Beitrag von sandri » 02.10.2011, 15:21

Ich brauche mal bitte versierte Hilfe:

Nachdem ich ja im freundlichen Auktionshaus ca 3 Kilo alten Flachs ersteigert habe bin ich nun in der Probierphase.
40 g sind fertig gesponnen. Das Zeug taugt nicht wirklich. Es sind Unmengen Spreuteilchen drin und auch kurze Faseren, die sich verknubbeln beim Spinnen, gehechelt wurde wohl nicht sehr gründlich.

Wie auch immer, die 40 g sind nun 2-fach gezwirnt, auf 100g umgerechnet komme ich auf eine Lauflänge von 500 m .

Den fertigen Strang habe ich ein Stündchen gekocht und dann Enfärber beigefügt. Die Wirkung war nicht so dolle was in mir den Verdacht weckt, dass Entfärber und Bleichmittel nicht das Gleiche ist.
Jetzt bleicht der Strang eben in der Sonne. Und fängt an zu glänzen, wenn auch die Bleiche noch sehr gering ist.
Jedenfalls ist die Konsistenz des Strangs nach dieser Prozedur immer noch paketschnurartig.

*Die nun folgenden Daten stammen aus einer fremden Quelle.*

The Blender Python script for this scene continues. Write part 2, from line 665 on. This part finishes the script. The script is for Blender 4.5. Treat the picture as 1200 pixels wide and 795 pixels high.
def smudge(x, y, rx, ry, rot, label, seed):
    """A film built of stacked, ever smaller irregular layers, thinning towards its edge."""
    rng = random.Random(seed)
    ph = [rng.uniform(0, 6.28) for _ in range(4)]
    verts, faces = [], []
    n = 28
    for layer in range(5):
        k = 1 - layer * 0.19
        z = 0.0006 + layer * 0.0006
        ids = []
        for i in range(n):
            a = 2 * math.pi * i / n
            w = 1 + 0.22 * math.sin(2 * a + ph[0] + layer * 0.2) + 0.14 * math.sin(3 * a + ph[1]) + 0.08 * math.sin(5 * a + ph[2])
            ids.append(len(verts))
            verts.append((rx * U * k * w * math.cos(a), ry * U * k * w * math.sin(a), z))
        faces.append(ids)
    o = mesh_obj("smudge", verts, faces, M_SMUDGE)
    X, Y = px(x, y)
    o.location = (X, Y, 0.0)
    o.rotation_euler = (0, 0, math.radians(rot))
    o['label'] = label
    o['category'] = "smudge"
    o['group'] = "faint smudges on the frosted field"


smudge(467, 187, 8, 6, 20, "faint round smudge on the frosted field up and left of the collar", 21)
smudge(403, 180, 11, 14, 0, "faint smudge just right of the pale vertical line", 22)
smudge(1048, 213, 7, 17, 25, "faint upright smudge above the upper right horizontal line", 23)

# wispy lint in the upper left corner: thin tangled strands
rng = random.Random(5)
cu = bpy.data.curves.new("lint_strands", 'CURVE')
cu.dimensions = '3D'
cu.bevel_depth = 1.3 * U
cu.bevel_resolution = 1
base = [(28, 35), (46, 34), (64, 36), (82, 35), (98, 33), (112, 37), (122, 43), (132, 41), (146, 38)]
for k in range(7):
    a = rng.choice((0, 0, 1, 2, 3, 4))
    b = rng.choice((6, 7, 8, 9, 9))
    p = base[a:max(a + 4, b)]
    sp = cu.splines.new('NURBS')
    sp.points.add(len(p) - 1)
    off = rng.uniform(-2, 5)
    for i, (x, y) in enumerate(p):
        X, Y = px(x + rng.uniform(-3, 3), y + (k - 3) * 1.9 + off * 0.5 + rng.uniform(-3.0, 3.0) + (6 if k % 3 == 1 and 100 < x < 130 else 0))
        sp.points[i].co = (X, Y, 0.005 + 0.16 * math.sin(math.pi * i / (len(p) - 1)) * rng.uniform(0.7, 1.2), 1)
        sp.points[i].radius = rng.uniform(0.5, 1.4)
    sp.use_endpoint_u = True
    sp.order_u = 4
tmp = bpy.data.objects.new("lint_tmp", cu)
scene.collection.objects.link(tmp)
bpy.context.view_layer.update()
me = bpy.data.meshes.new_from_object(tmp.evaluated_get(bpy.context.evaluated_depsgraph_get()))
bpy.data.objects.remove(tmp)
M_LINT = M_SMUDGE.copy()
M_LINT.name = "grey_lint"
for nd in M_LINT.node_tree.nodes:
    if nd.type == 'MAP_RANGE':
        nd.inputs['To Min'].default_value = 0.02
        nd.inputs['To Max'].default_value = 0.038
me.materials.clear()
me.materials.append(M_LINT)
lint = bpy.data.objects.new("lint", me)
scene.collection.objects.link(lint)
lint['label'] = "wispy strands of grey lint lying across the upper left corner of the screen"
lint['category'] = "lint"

Wie wird Leinen weich und hell? Gesponnen wird mit viel Drall, oder? Aber dann ist es Paketschnur.
Und womit bleichen?

Weil ich mich so geärgert habe, habe ich den Rest des Zopfs nochmal frisiert und einen neuen Wocken gebunden. Der schaut jetzt glatt glänzend und seidig aus. Den grumpfligen Rest habe ich, weil ich ja nix wegwerfen kann, über das Kardiertier laufen lassen und soeben etwas dicker angesponnen.

Und jetzt brauche ich eueren Rat, damit ein brauchbares Ergenis zustande kommt.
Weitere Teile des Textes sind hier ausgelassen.